**EXERCISE DIRECTIONS:** For each line below that contains the string "Treat", copy that line.
--
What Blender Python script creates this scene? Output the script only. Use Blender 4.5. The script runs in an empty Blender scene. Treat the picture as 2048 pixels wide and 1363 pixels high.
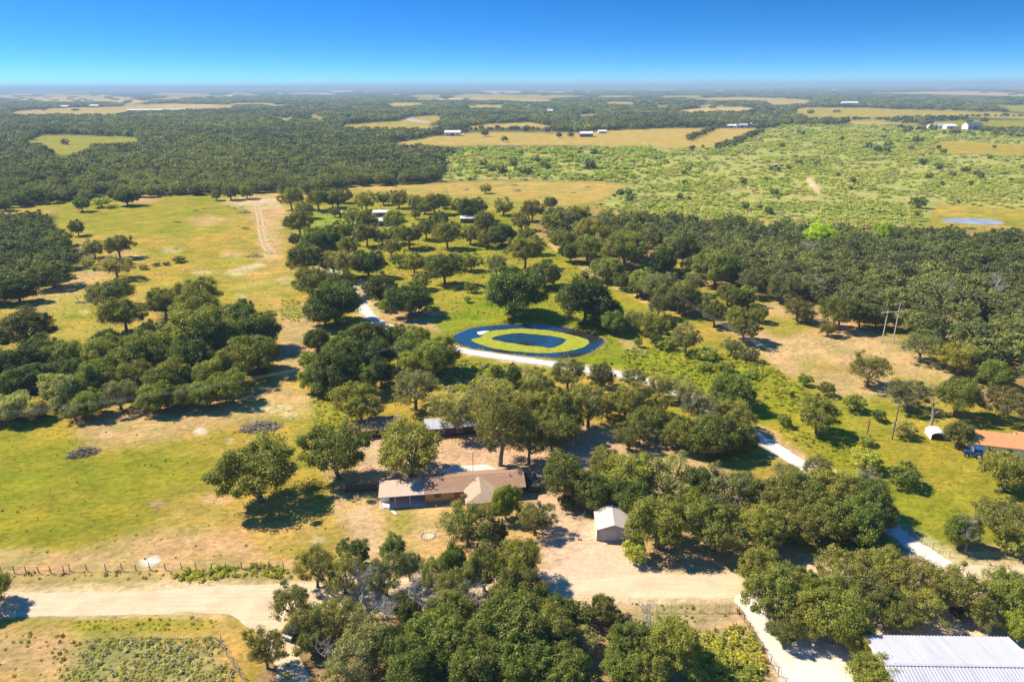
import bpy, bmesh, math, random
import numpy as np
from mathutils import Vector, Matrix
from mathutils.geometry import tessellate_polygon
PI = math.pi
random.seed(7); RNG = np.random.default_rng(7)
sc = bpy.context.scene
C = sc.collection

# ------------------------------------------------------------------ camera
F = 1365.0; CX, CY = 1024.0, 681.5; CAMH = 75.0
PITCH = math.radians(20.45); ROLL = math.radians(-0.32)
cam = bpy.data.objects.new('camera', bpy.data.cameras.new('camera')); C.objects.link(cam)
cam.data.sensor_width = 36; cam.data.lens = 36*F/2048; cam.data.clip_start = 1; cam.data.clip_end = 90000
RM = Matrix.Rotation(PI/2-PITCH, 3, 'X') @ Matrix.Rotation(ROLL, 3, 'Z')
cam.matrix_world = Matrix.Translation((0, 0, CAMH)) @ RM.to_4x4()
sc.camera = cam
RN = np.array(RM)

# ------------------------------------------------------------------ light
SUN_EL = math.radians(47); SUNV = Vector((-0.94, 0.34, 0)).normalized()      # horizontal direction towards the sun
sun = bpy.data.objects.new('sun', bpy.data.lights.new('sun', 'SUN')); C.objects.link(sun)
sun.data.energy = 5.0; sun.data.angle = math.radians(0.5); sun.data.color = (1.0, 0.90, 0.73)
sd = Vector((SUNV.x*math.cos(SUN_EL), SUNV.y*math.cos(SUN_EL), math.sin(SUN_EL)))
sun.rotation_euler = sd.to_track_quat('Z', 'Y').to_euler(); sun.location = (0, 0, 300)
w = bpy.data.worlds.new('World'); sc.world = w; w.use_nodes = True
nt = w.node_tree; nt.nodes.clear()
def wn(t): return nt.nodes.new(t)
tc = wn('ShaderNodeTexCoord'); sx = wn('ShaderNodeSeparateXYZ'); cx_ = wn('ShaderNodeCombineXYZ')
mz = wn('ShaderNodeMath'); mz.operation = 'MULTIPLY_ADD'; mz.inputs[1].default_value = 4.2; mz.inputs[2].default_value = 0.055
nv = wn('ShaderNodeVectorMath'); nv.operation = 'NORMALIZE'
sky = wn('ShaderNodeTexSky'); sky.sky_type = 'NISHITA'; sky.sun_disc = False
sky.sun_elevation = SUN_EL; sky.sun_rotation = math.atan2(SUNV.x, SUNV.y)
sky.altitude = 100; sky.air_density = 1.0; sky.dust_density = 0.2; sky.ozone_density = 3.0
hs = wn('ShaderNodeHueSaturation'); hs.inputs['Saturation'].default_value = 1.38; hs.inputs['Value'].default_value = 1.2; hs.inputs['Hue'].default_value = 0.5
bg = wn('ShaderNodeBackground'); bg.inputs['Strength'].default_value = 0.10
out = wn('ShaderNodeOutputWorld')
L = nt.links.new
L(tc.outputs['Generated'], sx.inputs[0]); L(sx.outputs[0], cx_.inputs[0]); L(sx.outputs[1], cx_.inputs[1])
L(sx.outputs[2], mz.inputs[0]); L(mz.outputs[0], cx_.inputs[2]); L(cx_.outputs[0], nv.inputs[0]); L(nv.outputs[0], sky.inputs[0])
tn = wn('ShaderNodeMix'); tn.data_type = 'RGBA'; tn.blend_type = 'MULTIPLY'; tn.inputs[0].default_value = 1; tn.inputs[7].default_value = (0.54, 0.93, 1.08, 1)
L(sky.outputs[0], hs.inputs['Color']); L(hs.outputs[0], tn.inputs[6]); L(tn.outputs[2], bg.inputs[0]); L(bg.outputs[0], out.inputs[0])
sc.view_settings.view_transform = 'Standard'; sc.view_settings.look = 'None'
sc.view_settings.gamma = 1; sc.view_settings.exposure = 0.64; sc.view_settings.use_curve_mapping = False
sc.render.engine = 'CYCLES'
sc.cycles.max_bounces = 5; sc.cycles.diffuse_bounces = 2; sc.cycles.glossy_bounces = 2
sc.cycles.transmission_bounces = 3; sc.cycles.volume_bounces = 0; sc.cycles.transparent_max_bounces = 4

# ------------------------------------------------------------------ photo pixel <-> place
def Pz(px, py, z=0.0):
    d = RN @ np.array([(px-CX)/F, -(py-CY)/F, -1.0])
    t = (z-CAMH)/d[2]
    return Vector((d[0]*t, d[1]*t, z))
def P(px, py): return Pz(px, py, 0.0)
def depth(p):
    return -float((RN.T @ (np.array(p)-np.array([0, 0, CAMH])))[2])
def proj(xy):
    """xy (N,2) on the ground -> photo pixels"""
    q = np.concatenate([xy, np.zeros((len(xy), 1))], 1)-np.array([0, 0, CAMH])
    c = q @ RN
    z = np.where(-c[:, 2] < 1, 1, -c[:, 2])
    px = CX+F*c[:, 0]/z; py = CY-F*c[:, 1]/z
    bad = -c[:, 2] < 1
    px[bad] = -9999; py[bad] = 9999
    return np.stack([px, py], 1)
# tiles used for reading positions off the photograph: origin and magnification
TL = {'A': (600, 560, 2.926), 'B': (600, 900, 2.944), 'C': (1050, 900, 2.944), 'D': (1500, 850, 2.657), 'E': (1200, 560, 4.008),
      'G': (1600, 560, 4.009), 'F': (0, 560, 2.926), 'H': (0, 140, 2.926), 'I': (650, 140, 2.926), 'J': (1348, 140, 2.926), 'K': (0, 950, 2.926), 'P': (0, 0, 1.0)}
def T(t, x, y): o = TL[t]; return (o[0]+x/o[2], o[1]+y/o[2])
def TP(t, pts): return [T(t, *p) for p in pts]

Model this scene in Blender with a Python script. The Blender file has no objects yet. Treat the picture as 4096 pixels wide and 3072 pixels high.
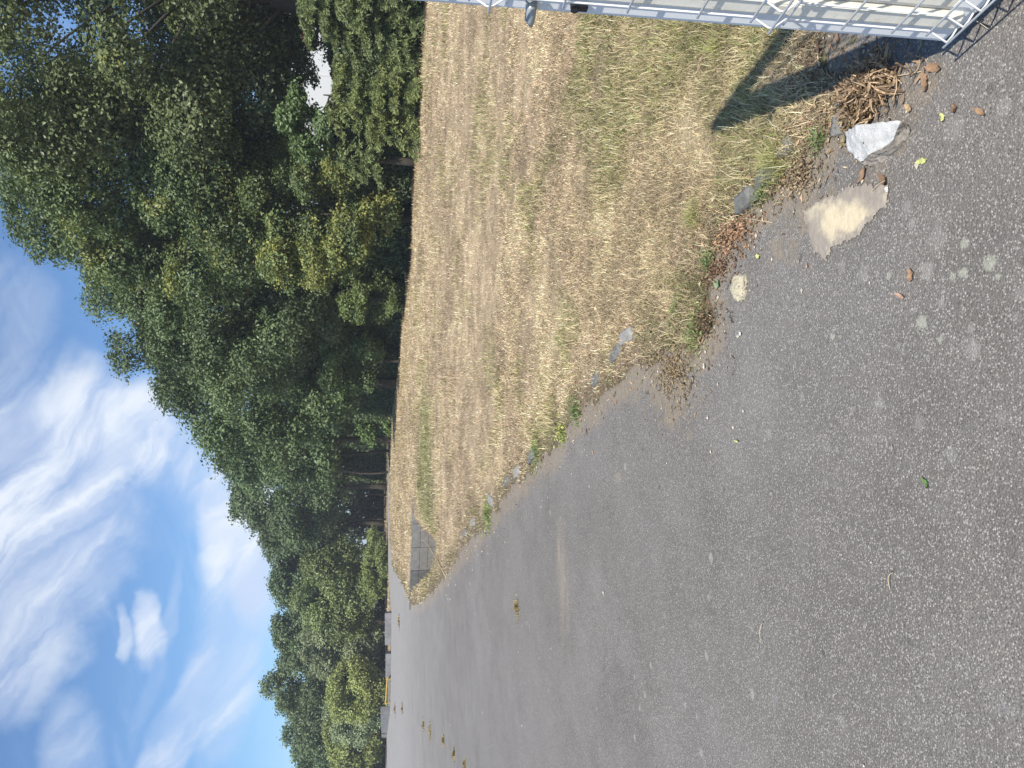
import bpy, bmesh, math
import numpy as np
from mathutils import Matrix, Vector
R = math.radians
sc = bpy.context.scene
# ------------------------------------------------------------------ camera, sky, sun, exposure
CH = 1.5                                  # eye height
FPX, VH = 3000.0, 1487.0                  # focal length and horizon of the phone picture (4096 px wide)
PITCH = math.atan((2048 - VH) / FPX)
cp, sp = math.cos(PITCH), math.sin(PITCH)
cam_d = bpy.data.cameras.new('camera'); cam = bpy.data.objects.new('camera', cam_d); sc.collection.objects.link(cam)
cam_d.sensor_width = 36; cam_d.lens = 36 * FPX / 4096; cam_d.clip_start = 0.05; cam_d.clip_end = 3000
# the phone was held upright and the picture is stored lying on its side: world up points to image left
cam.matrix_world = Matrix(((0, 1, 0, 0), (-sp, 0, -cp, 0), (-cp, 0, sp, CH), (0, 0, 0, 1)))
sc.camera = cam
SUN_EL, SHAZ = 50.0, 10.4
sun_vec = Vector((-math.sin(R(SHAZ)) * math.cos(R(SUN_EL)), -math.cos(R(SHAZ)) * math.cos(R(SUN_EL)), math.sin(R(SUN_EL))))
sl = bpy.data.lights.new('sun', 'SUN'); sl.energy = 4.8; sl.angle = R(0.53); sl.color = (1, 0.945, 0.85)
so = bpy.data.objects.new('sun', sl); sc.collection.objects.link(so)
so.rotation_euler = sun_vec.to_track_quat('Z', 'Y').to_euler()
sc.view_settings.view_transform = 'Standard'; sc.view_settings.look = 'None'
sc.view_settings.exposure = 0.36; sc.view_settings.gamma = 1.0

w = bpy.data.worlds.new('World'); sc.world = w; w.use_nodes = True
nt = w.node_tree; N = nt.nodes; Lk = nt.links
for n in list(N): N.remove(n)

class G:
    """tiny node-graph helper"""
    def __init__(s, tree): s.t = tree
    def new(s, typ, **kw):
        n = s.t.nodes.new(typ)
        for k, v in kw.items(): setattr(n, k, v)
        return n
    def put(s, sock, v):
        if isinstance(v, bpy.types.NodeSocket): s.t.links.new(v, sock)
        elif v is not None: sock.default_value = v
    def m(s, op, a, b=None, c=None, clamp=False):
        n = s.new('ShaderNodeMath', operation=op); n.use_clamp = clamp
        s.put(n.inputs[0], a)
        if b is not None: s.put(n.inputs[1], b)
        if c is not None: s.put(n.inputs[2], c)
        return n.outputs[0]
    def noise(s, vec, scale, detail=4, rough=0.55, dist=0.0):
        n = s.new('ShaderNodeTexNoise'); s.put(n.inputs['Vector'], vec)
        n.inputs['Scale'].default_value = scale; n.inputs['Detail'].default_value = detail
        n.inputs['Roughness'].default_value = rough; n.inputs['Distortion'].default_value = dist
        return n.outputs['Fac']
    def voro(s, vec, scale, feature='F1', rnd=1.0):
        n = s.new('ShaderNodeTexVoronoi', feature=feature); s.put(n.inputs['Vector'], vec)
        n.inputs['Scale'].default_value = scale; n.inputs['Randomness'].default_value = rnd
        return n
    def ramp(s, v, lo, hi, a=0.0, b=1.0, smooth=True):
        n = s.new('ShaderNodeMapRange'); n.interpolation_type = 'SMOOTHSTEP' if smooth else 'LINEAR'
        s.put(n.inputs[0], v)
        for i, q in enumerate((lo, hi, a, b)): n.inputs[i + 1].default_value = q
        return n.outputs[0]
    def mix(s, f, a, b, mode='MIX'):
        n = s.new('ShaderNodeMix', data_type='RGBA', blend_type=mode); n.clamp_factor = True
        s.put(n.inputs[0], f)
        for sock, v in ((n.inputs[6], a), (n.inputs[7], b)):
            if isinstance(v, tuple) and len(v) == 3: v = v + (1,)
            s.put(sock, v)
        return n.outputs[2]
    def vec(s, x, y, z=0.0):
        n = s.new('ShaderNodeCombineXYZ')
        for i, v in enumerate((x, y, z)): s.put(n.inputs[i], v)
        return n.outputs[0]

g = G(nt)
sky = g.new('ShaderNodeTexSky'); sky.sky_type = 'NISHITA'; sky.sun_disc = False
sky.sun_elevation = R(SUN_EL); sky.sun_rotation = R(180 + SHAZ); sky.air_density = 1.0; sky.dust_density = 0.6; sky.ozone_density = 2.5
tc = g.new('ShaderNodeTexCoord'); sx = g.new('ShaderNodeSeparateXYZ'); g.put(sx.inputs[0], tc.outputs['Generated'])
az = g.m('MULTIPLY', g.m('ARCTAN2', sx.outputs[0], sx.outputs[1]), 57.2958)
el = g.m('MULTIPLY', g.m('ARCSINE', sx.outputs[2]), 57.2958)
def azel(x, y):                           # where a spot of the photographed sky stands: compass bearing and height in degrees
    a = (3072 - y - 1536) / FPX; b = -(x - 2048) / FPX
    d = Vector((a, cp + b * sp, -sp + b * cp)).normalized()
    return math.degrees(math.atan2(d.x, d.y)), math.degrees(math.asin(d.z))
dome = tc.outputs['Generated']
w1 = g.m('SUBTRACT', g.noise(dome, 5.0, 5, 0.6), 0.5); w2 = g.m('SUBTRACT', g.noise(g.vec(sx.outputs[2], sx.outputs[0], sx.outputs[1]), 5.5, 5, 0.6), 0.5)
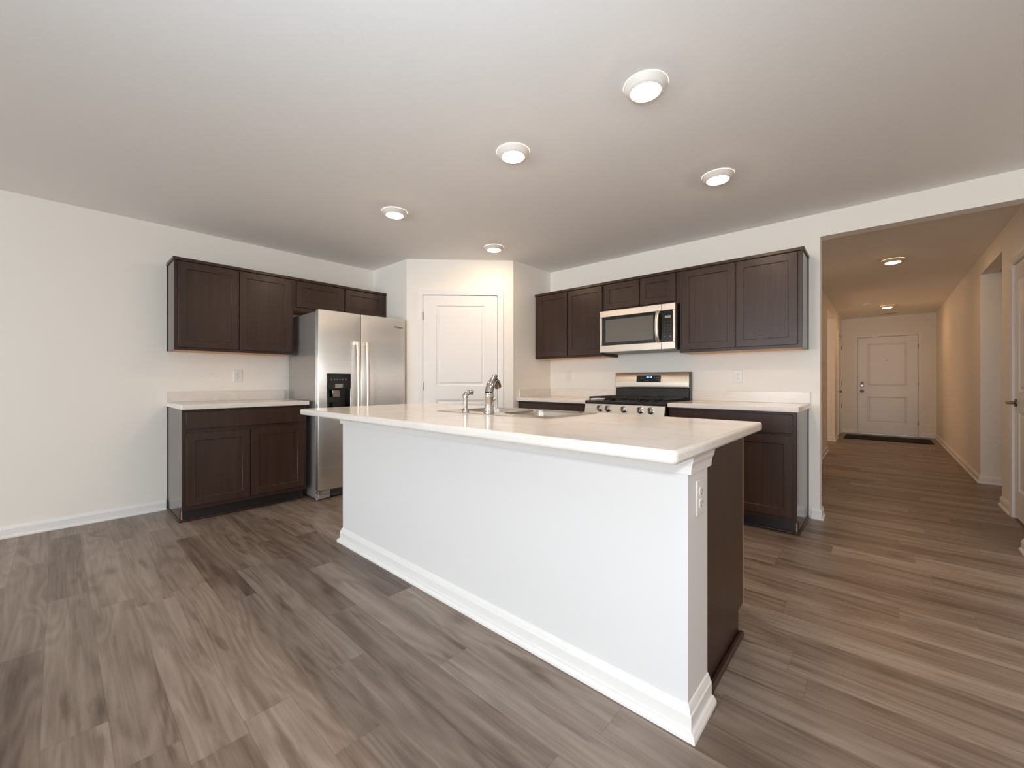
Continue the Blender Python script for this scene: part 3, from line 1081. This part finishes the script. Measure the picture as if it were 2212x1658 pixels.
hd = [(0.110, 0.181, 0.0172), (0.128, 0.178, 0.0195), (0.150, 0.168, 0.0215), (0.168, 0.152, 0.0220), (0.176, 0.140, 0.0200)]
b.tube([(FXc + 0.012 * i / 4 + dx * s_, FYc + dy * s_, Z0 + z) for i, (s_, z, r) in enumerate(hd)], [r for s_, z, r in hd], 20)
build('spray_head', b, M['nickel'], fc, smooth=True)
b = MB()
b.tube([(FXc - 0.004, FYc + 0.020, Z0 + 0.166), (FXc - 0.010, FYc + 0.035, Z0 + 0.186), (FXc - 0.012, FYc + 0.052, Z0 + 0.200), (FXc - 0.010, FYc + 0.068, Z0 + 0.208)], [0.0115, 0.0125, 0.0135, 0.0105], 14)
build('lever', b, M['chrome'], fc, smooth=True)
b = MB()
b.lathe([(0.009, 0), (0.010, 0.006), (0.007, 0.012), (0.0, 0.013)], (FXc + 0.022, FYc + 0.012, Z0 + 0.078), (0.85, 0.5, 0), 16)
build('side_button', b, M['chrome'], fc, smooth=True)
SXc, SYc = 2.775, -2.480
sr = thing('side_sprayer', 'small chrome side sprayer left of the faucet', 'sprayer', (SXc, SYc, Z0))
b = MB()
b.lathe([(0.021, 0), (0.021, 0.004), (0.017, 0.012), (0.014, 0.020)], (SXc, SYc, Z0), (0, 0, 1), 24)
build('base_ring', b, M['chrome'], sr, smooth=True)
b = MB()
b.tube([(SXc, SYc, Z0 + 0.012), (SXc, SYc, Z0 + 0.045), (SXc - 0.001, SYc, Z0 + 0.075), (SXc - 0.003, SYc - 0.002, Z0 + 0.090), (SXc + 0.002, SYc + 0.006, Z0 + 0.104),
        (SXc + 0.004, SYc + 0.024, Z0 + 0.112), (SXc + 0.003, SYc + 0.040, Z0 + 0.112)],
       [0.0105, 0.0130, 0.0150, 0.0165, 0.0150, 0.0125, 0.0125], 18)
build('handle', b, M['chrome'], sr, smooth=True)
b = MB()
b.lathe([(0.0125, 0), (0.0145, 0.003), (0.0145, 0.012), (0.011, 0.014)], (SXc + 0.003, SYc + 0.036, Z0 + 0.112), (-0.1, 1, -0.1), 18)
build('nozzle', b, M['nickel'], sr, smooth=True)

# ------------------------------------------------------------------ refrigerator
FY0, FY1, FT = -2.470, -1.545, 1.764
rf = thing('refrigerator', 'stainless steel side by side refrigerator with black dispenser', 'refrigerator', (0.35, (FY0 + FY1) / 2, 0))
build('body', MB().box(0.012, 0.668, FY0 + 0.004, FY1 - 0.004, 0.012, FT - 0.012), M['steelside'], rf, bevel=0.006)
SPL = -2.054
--
**THE REPLY:**
What Blender Python script creates this scene? Output the script only. Use Blender 4.5. The script runs in an empty Blender scene. Treat the picture as 2048 pixels wide and 1363 pixels high.
Model this scene in Blender with a Python script. The Blender file has no objects yet. Treat the picture as 4096 pixels wide and 3072 pixels high.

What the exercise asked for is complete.